[Problem description]
Your answer should be a single number: the count of lines that include the word "scene".

= = = =

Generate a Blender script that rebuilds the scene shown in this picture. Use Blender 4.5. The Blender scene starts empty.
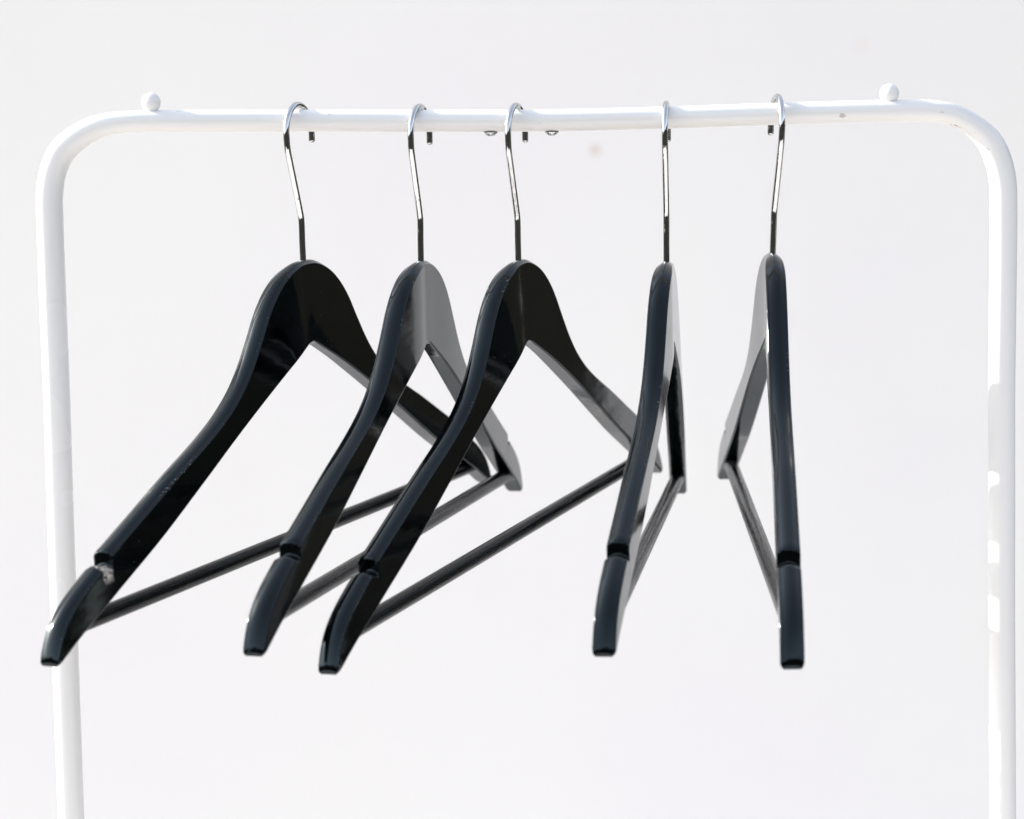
import bpy, bmesh, math, random
from mathutils import Vector, Matrix
random.seed(7)
scene = bpy.context.scene
COL = scene.collection
R = math.radians
MM = 0.001

# ------------------------------------------------------------------ camera
def look(fpx, pos, pitch, roll, yaw):
    f0 = Vector((0, math.cos(pitch), -math.sin(pitch)))
    u0 = Vector((0, math.sin(pitch), math.cos(pitch)))
    r0 = Vector((1, 0, 0))
    c, s = math.cos(roll), math.sin(roll)
    rt, up = c * r0 + s * u0, c * u0 - s * r0
    Z = Matrix.Rotation(-yaw, 3, 'Z')
    rt, up, f = Z @ rt, Z @ up, Z @ f0
    p = Z @ Vector(pos)
    M = Matrix(((rt.x, up.x, -f.x, p.x), (rt.y, up.y, -f.y, p.y), (rt.z, up.z, -f.z, p.z), (0, 0, 0, 1)))
    cd = bpy.data.cameras.new('camera'); co = bpy.data.objects.new('camera', cd); COL.objects.link(co)
    co.matrix_world = M
    cd.sensor_width = 36; cd.lens = fpx / 1024 * 36
    cd.clip_start = 0.05; cd.clip_end = 400
    cd.dof.use_dof = True; cd.dof.focus_distance = 1.262; cd.dof.aperture_fstop = 9.0
    scene.camera = co
    return co
S = 0.530
look(2390.3, (0, -2.3855 * S, 0.6876 * S), 0.1484, -0.0339, -0.0076)

# ------------------------------------------------------------------ light
SUN_TO = Vector((-1.0, 0.33, 0.50)).normalized()       # towards the sun: from the left and a little behind the rail
elev = math.asin(SUN_TO.z)
w = bpy.data.worlds.new('World'); scene.world = w; w.use_nodes = True
nt = w.node_tree; nt.nodes.clear()
out = nt.nodes.new('ShaderNodeOutputWorld'); bg = nt.nodes.new('ShaderNodeBackground')
sky = nt.nodes.new('ShaderNodeTexSky'); sky.sky_type = 'NISHITA'; sky.sun_disc = False
sky.sun_elevation = elev; sky.sun_rotation = math.atan2(SUN_TO.x, SUN_TO.y)
sky.dust_density = 1.5
bg.inputs['Strength'].default_value = 0.15
hz = nt.nodes.new('ShaderNodeHueSaturation'); hz.inputs['Saturation'].default_value = 0.43       # thin white summer haze
nt.links.new(sky.outputs[0], hz.inputs['Color']); nt.links.new(hz.outputs[0], bg.inputs[0])
# dark band added out of view all round to darken reflections, up to about twenty degrees, with an uneven top
gen = nt.nodes.new('ShaderNodeTexCoord'); sep = nt.nodes.new('ShaderNodeSeparateXYZ'); nt.links.new(gen.outputs['Generated'], sep.inputs[0])
nz = nt.nodes.new('ShaderNodeTexNoise'); nz.inputs['Scale'].default_value = 5; nz.inputs['Detail'].default_value = 6; nt.links.new(gen.outputs['Generated'], nz.inputs['Vector'])
ma = nt.nodes.new('ShaderNodeMath'); ma.operation = 'MULTIPLY_ADD'; ma.inputs[1].default_value = 0.35; nt.links.new(nz.outputs['Fac'], ma.inputs[0]); nt.links.new(sep.outputs['Z'], ma.inputs[2])
mr = nt.nodes.new('ShaderNodeMapRange'); mr.inputs['From Min'].default_value = 0.45; mr.inputs['From Max'].default_value = 0.54; mb = nt.nodes.new('ShaderNodeMath'); mb.operation = 'MULTIPLY_ADD'; mb.inputs[1].default_value = -0.17; mn = nt.nodes.new('ShaderNodeMath'); mn.operation = 'MINIMUM'; mn.inputs[1].default_value = 0.0; nt.links.new(sep.outputs['X'], mn.inputs[0]); nt.links.new(mn.outputs[0], mb.inputs[0]); nt.links.new(ma.outputs[0], mb.inputs[2])     # lower on the left
nt.links.new(mb.outputs[0], mr.inputs['Value'])
gr = nt.nodes.new('ShaderNodeBackground'); gr.inputs['Strength'].default_value = 1.0
cr = nt.nodes.new('ShaderNodeValToRGB'); nt.links.new(nz.outputs['Fac'], cr.inputs[0])
cr.color_ramp.elements[0].position = .35; cr.color_ramp.elements[0].color = (.006, .008, .008, 1)
cr.color_ramp.elements[1].position = .70; cr.color_ramp.elements[1].color = (.040, .037, .030, 1)
nt.links.new(cr.outputs[0], gr.inputs[0])
mx = nt.nodes.new('ShaderNodeMixShader'); nt.links.new(mr.outputs[0], mx.inputs[0]); nt.links.new(gr.outputs[0], mx.inputs[1]); nt.links.new(bg.outputs[0], mx.inputs[2])
nt.links.new(mx.outputs[0], out.inputs[0])
sd = bpy.data.lights.new('sun', 'SUN'); sd.energy = 3.2; sd.angle = R(0.5); sd.color = (1, 0.955, 0.89)
so = bpy.data.objects.new('sun', sd); COL.objects.link(so)
so.rotation_euler = (-SUN_TO).to_track_quat('-Z', 'Y').to_euler()
so.location = (-3, -1, 3)
vs = scene.view_settings
vs.view_transform = 'Standard'; vs.look = 'None'; vs.exposure = 1.66; vs.gamma = 1; vs.use_curve_mapping = False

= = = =

[Full answer]
6